O termo “candidata” apareceu em 305 processos, com 83% decisões monocráticas e 79% procedentes.

Violência Política de Gênero

– Não foram encontradas menções ao termo “violência política de gênero” nos processos referentes às eleições de 2020,  mas já estavam presentes expressões difusas como “ameaças”,  “disseminação de informação falsa”,  “propaganda abusiva”. Isso talvez se deva ao fato de que a  Lei 14.192/20216 seja do ano seguinte às eleições de 2020 e, por isso, o termo “violência política de gênero” –  evidenciado por tal Lei – ainda fosse pouco usual em nossos processos jurídicos. 

– Das candidatas que denunciaram violência política de gênero, pouco mais da metade (54%) são candidatas à prefeitura.

– Pouco mais de 80% se autodeclaram brancas.

– 90% dos relatores dos processos de violência política eram homens.

– Das candidatas que denunciaram violência política de gênero, todas possuíam Ensino Médio ou Superior completo, sendo que 55% possuíam Superior completo.

Fraude à Cota de Gênero

Foram identificados 505 processos sobre fraude à cota de gênero, com 46,73% decisões por acórdão e 53,27% monocráticas.

A maioria das decisões foram unânimes (97%) e 10% não tinham mulheres entre os julgadores.

– Centro-Oeste, Nordeste e Norte são os estados com maior número de processos por candidatura fictícia.

Caso Paradigmático8:

Recurso Especial (REsp) 19392/2020 (Valença do Piauí)

O caso envolveu o uso de candidaturas femininas fictícias nas eleições municipais de 2016 em Valença do Piauí (PI) e estabeleceu definições importantes sobre as decisões referentes à questão.

A partir deste caso, foram encontrados 60 processos relacionados, com 18 julgados procedentes. 
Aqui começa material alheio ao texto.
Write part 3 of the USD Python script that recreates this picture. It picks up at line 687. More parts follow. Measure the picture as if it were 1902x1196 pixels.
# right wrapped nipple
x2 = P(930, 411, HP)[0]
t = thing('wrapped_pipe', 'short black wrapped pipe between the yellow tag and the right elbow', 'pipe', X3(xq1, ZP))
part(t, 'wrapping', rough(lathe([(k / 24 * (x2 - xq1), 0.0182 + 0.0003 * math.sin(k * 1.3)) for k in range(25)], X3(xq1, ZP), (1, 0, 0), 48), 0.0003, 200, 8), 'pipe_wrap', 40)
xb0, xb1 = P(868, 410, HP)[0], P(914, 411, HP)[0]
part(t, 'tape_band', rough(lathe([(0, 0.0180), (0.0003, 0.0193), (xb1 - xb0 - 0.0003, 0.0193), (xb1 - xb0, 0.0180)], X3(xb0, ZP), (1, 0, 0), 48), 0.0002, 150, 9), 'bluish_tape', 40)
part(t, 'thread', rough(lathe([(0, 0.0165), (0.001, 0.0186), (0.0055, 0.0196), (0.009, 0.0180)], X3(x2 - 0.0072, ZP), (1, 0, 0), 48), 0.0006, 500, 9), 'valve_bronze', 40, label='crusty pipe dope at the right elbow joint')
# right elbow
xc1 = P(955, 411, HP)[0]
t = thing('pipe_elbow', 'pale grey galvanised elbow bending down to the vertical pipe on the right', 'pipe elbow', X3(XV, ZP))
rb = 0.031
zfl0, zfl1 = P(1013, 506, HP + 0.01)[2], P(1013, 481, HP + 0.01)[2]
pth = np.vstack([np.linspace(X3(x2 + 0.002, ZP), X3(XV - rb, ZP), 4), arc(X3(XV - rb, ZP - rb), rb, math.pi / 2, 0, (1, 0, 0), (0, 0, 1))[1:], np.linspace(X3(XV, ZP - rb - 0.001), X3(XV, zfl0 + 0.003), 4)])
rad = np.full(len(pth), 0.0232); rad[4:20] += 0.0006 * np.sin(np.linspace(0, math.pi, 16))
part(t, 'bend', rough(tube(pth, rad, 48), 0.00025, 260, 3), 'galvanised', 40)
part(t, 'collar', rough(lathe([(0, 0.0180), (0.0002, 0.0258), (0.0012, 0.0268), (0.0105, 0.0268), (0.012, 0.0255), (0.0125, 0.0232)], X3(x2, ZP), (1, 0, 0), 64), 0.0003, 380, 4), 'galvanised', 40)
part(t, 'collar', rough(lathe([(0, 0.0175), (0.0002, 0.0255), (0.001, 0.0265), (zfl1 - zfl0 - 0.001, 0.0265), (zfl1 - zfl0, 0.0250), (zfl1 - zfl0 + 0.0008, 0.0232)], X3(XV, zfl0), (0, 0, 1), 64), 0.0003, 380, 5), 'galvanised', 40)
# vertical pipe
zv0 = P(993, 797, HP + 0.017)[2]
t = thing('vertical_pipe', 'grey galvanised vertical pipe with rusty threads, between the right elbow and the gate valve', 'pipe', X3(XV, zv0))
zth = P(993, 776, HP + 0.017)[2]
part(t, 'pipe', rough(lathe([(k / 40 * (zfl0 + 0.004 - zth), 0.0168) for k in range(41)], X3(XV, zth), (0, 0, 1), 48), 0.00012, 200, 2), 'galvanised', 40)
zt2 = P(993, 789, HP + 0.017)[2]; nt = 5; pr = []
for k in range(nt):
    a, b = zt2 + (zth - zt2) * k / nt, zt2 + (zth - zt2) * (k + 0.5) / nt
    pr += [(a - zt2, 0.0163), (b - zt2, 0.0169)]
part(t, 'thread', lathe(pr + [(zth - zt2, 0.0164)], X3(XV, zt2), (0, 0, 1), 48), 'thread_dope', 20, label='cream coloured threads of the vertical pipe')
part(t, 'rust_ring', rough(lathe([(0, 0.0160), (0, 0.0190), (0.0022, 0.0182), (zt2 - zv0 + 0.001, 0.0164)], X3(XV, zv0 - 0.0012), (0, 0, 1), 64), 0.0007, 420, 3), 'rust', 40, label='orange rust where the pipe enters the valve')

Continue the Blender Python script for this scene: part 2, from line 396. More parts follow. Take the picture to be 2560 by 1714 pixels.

O TSE reverteu, a partir desta ocorrência, decisões em instâncias inferiores em 18 casos, anulando-as ou alterando-as. Na prática, aplicou-se uma interpretação mais punitiva contra candidaturas fictícias.

Então, em resumo, é isso…

  • A maioria das decisões foi tomada por um único juiz, e muitas delas foram consideradas improcedentes (sem fundamento). 
  • Baixa representatividade feminina entre relatores7 e julgadores.
  • Os processos por fraude à cota de gênero revelaram que, no país, é comum a existência de “candidaturas fictícias”, levando o TSE a agir de forma punitiva. O caso do município de Valença do Piauí foi emblemático nesses casos.
  • Em 2020, não houve muitas menções específicas à “violência política de gênero”, embora existissem processos sobre o tema. Isso mostra que a formalização de uma Lei sobre essa forma de violência, no ano seguinte, em 2021, foi muito importante. Só assim, o combate a esse tipo de violência contra as mulheres, que ainda não estava, em 2020, suficientemente incorporado nos processos eleitorais, tenderá a ganhar força.
  1. Aplicação de modelos estatísticos para a compreensão de processos e fatos jurídicos.
  2. Candidaturas de fachada que são usadas, geralmente, como artimanhas para desviar dinheiro do Fundo Eleitoral. Popularmente, também são conhecidas como “candidaturas laranjas”, significando que candidatas ou candidatos participam do processo eleitoral, mas sem a verdadeira intenção ou possibilidade de se eleger. Como as candidaturas fictícias afetam as mulheres na política? O TSE prevê, na Lei das Eleições, que os partidos preencham, dentre os filiados, a cota mínima de 30% de mulheres. Dessa forma, eles devem reservar pelo menos 30% dos recursos do Fundo Eleitoral para financiar as campanhas femininas. Porém, muitas candidaturas femininas são fictícias. Na prática, não há possibilidade ou intenção real de que essas mulheres se elejam; elas apenas garantem que o partido esteja dentro da Lei, servindo para garantir o repasse dos recursos, que beneficiarão candidatos homens.
  3. Web scraping ou raspagem de dados é uma forma de coleta de informações de sites da web, convertendo-os em bases de dados que possam ser analisadas posteriormente.
  4. Decisão proferida por um único magistrado.
  5. Decisões proferidas por pelo menos 3 magistrados, também chamadas de decisões colegiadas.
  6. Esta Lei estabelece normas para prevenir, reprimir e combater a violência política contra a mulher.
  7. O(a) juiz(a) ou o(a) desembargador(a) responsável por estudar um caso e elaborar um relatório com sua opinião sobre a decisão que deve ser tomada.
  8. Uma decisão judicial que estabelece um padrão para a resolução de casos semelhantes.